El efecto de la propiedad sobre el individuo también queda claro en esta reflexión:
“Cuando sólo poseía mi cama y mis libros era feliz. Ahora tengo nueve gallinas y un gallo, y mi alma está perturbada. La propiedad me ha vuelto cruel. Reforcé el cerco del patio para que no escaparan mis aves, me aislé, fortifiqué la frontera y tracé una línea diabólica entre mi prójimo y yo. Dividí a la humanidad en dos categorías: yo, el dueño de mis gallinas, y los demás, que podían robarlas. Definí el delito. Mi mundo estaba lleno de aspirantes a ladrones y, por primera vez, lancé una mirada hostil al otro lado de la valla… Mi gallo era demasiado joven. El gallo del vecino saltaba la cerca y cortejaba a mis gallinas. Me amargué. Maté a una gallina. Mi vecino no aceptó indemnización y mostró el cadáver a sus amigos, creando la leyenda de mi brutalidad imperialista. Reforcé la valla, aumenté la vigilancia y elevé mi presupuesto de guerra.

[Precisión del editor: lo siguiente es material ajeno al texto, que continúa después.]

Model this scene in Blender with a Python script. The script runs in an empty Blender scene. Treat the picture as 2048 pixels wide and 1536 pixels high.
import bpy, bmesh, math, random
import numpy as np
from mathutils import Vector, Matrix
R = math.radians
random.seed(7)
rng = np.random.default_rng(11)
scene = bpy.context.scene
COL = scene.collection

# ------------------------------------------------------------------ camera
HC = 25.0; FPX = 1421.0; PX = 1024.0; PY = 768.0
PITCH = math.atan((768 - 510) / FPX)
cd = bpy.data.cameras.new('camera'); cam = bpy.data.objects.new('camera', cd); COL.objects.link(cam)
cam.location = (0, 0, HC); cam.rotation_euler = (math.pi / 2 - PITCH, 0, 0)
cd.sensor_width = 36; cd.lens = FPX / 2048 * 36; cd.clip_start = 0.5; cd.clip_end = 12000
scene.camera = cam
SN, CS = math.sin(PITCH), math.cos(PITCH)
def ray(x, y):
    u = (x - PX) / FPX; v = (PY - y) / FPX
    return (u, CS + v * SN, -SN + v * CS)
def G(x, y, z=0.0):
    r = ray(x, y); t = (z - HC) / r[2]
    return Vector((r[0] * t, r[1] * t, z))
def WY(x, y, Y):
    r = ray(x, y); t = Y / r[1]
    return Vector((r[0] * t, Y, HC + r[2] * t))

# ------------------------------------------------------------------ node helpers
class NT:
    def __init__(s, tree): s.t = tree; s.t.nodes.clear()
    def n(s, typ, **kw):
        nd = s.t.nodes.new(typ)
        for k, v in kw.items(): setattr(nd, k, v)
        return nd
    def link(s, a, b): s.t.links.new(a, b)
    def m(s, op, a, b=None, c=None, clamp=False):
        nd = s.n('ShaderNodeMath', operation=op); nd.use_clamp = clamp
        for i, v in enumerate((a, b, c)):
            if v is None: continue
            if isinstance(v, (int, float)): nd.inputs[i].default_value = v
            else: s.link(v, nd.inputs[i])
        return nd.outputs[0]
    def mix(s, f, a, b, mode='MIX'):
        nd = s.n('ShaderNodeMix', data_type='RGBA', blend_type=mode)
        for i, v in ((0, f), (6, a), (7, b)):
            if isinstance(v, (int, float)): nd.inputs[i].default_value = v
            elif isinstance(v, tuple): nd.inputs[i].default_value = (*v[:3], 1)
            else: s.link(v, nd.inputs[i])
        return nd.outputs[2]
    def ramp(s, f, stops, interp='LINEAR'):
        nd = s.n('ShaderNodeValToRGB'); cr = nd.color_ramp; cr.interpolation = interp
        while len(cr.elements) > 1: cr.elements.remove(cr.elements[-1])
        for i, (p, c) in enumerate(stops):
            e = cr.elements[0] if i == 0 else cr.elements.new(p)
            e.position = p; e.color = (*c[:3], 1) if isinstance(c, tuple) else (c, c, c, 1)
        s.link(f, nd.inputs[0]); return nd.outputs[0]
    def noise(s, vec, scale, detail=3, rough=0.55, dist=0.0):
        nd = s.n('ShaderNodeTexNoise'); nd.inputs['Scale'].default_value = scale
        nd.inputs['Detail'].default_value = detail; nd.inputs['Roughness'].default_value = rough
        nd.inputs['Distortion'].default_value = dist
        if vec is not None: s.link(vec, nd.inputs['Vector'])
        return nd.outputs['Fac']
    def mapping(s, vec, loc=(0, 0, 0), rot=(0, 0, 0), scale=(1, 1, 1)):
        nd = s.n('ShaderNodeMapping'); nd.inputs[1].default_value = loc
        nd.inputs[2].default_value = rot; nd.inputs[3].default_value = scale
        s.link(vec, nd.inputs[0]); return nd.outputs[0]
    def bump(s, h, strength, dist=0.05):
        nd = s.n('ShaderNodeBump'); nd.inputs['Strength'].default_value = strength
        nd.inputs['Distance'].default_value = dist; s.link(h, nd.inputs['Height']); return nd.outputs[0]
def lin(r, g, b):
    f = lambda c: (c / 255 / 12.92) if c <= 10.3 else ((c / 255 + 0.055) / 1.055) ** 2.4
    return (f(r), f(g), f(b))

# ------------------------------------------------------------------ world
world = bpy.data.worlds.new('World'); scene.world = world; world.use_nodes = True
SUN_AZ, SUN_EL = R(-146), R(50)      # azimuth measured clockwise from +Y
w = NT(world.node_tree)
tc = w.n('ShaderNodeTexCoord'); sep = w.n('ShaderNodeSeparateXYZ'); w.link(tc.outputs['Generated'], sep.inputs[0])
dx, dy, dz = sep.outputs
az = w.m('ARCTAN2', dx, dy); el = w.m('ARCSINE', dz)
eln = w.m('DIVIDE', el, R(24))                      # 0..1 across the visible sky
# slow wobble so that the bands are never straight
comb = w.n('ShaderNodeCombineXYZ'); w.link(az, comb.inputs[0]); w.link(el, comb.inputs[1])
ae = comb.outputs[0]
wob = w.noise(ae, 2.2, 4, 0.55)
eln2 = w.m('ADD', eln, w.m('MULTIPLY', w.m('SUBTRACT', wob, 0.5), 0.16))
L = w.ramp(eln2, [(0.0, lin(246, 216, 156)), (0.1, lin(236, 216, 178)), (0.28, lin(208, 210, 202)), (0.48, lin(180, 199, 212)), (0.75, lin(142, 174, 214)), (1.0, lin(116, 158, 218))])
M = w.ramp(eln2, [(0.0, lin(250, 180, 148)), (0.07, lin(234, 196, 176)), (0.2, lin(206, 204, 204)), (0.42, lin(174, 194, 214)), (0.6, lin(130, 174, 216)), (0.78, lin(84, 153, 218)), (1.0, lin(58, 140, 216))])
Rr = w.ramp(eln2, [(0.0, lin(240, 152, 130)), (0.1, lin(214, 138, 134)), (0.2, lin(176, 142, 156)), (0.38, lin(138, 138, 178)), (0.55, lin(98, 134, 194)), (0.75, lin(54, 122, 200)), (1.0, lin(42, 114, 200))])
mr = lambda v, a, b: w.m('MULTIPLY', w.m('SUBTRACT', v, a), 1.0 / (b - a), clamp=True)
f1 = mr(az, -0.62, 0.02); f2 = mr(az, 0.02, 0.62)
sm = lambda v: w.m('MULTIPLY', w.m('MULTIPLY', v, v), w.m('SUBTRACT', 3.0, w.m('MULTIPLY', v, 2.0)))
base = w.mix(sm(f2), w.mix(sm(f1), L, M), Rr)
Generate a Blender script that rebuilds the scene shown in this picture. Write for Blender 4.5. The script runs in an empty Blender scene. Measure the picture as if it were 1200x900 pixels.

Ahora estoy envenenado por la desconfianza y el odio. Solía ser un hombre; ahora soy un propietario.”
Paulo Freire, en Pedagogía del oprimido, también señala:
- “Los opresores, falsamente generosos, necesitan que la injusticia continúe para que su ‘generosidad’ persista.”
- “Sólo en la medida en que los oprimidos descubran que alojan al opresor en su interior podrán contribuir a la construcción de su pedagogía liberadora.”
- “Nadie educa a nadie; los hombres se educan entre sí con la mediación del mundo.”
- “No puede haber conocimiento si los estudiantes sólo memorizan lo narrado por el educador; el objeto del aprendizaje es la posesión del educador, no la reflexión crítica compartida.”
En materia de opresión, ¿qué es primero, el huevo o la gallina? ¿Surge primero la violencia o el crimen, que requieren un sistema represivo para mantener el orden? ¿O nace primero el sistema, necesariamente represivo desde su concepción, que genera desigualdad, marginación y exclusión, y sólo entonces los oprimidos manifiestan su condición mediante formas desesperadas, muchas veces violentas?
¿Será posible que oprimidos y opresores constituyan un binomio que se necesita mutuamente, uno desde la desesperación, otro desde la opulencia?
También es posible que detrás de la apariencia de bondad de todo occidental acomodado haya causas convenientes a las que no queramos renunciar, y ese sea el detonante, o al menos la colaboración imprescindible, de la violencia estructural.